The strongest argument
against choosing an earlier decarbonisation date than envisaged by the Paris
Agreement is that numerous technological solutions assists and solutions will
undoubtedly continue to improve and reduce in price as time passes. As long ago
as 2005, a multi-party Select Committee of the UK House of Lords unanimously agreed that the cost of reducing emissions would be
directly proportionate to the speed of doing so.
The main conclusion of
the well-reasoned report of that authoritative Committee was that international
negotiators should be weaned away from excessive reliance on the "targets
and penalties" approach embodied in the Kyoto Protocol. They concluded
that “focussing on emissions targets will fail” and recommended that
“Kyoto-plus should focus on technology and R & D”.
This view is further
supported in “Why subsidise more
congestion?” and “The climate scare could be gone by 2030”
In “Energy solution hinges on better
technology”, a recent
thought-provoking article in ‘The Australian’, economist Bjorn Lomborg
notes:
“Yet humanity has actually
never experienced an “energy transition” — a shift from one set of energy
sources to another set. Rather, we have added more and more.”
And:
“Politicians across the
world happily promise to emit net zero CO2 by 2050, knowing they will be long
retired from politics when those vows are broken. Achieving this will be almost
impossibly expensive, likely provoking “yellow vest” street riots long before
their conclusion.
After New Zealand made its
2050 zero emissions promise, the government commissioned a report on the costs.
This found that achieving this goal in the most cost-effective manner (which
strains credulity because policy seldom if ever manages to be cost efficient)
would cost more than last year’s entire national budget on social security,
welfare, health, education, police, courts, defence, environment and every
other part of government combined. Each and every year.”
Conclusion
The onus of showing
that 2050 is the best target year lies upon its proponents. So far, the
evidence is totally lacking.
Annexe : Global
Temperature Impacts
To
begin assessing the global benefit from any climate policy it is necessary to
identify the temperature consequences of two hypothetical cases – the first
being a ‘Business as Usual’ (BAU) scenario, which provides the counterfactual
to the second scenario in which emissions are reduced by the relevant policy. ‘Temperature’

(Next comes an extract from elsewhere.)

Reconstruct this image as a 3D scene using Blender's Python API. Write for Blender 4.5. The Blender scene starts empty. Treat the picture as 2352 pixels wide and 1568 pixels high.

means the GMST (measured in air just above all land and ocean surfaces).
There
are endless opinions on scientific, economic and other complexities
contributing to the recognition and attribution of human-driven GMST changes
and/or the welfare impacts of such changes. However, for New Zealand
legislative purposes, the only tenable approach is to simply adhere to the
findings of the Assessment Reports of the UN Intergovernmental Panel on Climate
Change (IPCC), the Fifth[3]
of which (AR5) was signed off on behalf of the New Zealand Government in
Stockholm, Sweden, during September 2013.
AR5
offers a table of possible BAU temperature levels by 2050 and 2100
respectively, which range from beneficial to dangerous, but offer no
probabilities. Users are left to make their own subjective[4] selections, on a “believed most likely” basis, of two key
inputs:
•
an equilibrium climate sensitivity
(ECS)[5]
within the range 1.5°-4.5°C
•
a future emissions scenario (RCP)
within the forcing range 2.6 –8.5
An
important third imponderable is the likely future impact of natural internal
variability[6]
or natural forcing (eg volcanoes). Although WG1 is silent on this point, it
does find[7]
that “more than half of the observed warming” in the period 1951-2010
was human-caused – by a combination of greenhouse emissions and land use
changes. That leaves the possibility that up to half the 0.65°C that was
observed (ie about 0.3°C) could have been natural.
Activists
and the media generally choose a dramatic “worst case” approach – despite the
fact that the estimated mathematical probability of that combination is much
lower than the onset of either the next glaciation or a ‘little ice age’.
Then
there is the complex question of quantifying the damage that could be avoided
if the major future emitters – China, India, USA, EU, and Russia – were able to
achieve ‘zero carbon’. That is even more complex. Recent Nobel prizewinner
William Nordhaus says that “from the standpoint of economic rationality” it is
optimal to keep warming the planet to about 3.5°C over preindustrial levels. Professor Richard
Tol’s 2009 paper found that all published research found initial economic
welfare from climate change and was “in sharp contrast to the urgency of the
public debate and the proposed expenditure on greenhouse gas emission reduction”.
Despite
the economists, the objective of the UNFCCC Paris Agreement is to restrain GMST
from rising by more than 2°C above its calculated level of 14.10°±1.00°C in
about 1875. It has risen to 14.97°C over the last 140 years – an average of only 0.06°C/decade.
During
the past half century, GMST has been rising at an average rate of about 0.13°C/decade
– and, if this trend is projected forward, the 16.10°C limit would not be
reached before 2100. But there is widespread concern that exponential growth[8] in annual global emissions might accelerate this trend to
cause the remaining “headroom” of about 1.13°C to be dissipated much
earlier.
The
Paris Agreement, relying upon voluntary reductions by 2030, could potentially
reduce the ‘business as usual’ (BAU) GMST of 2100 by about 0.2°C in
aggregate, as long as none of the reductions are achieved by ‘carbon leakage’.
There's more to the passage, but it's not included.